During the forum, top officials from many of the nation’s largest police departments were urged to implement new training and departmental policies that supporters believe could lead to a decrease in the number of fatal shootings by officers each year — a topic near the top of the national consciousness in the 18 months since the shooting of Michael Brown in Ferguson, Mo.

“This is a defining moment for us in policing,” said Charles Ramsey, the recently retired Philadelphia Police Department commissioner.

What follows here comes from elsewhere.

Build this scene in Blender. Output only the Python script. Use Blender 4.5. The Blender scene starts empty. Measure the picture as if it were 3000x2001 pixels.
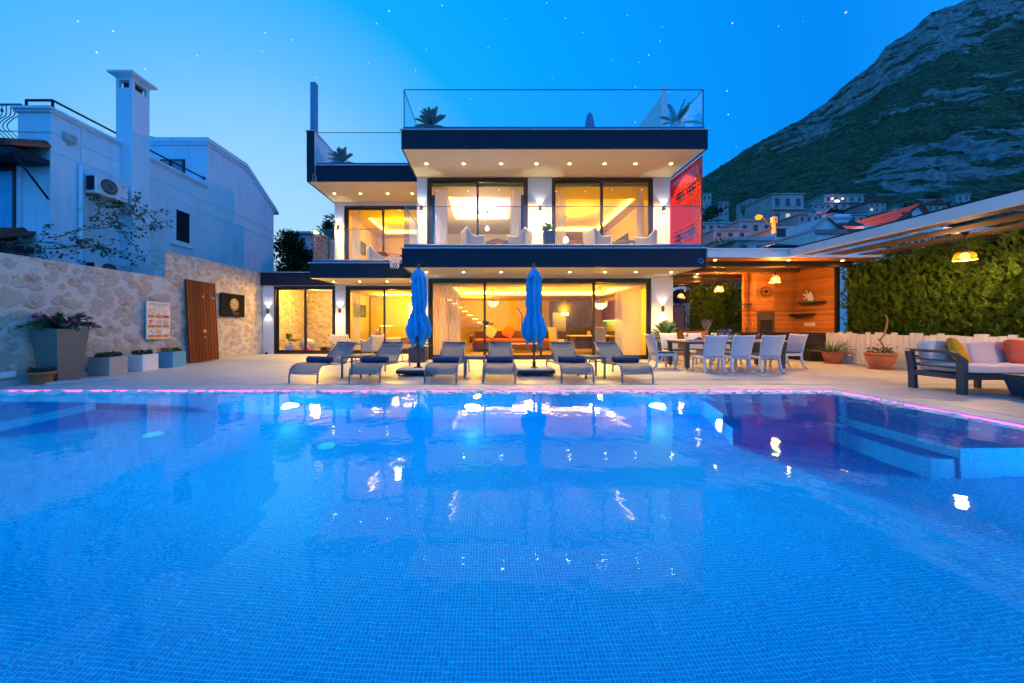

Ramsey said departments must change their use of force policies.

Privately, several of those in attendance remarked that the shift in attitude of top police officials toward reform seems a direct result of the protests in Ferguson, Baltimore, Chicago and elsewhere and the resulting increase in media scrutiny of police use of force.

“We need to raise the bar for all police departments,” said Chuck Wexler, who runs the Police Executive Research Forum, a policing think tank.

Accurate national statistics on fatal police shootings were unavailable until last year, when 987 fatal shootings by officers were documented.

The goal of an overhaul, organizers said, should be to address the large number of shootings that are “lawful but awful” in that they do not amount to a crime but that they spark community outrage and could have been prevented.

Among reforms discussed at length included retaining all officers in de-escalation tactics and abandoning training that teaches the “21-foot-rule” — a turn of phrase taught to nearly all current American police officers that is often interpreted by officers to mean they are justified in shooting any suspect with a knife or edged weapon who comes within 21 feet of them.

“It almost gets to the point that officers are thinking ‘my safety is more important than the safety of anyone else’s,’ ” said Tom Manger, chief of police in Montgomery County, Md. “We’ve got to change the culture of American policing. … Our goal should be to have everyone go home safely at the end of the day.”

How any given department handles an officer-involved shooting or other use of force incident varies depending on that department’s policies, union contracts and state laws.

Wexler proposed to the chiefs 30 “guiding principles,” which include prioritizing the preservation of human life, adopting de-escalation as formal policy, quickly releasing information about any use of force incident, and training officers that it is their duty to prevent another officer from using excessive force.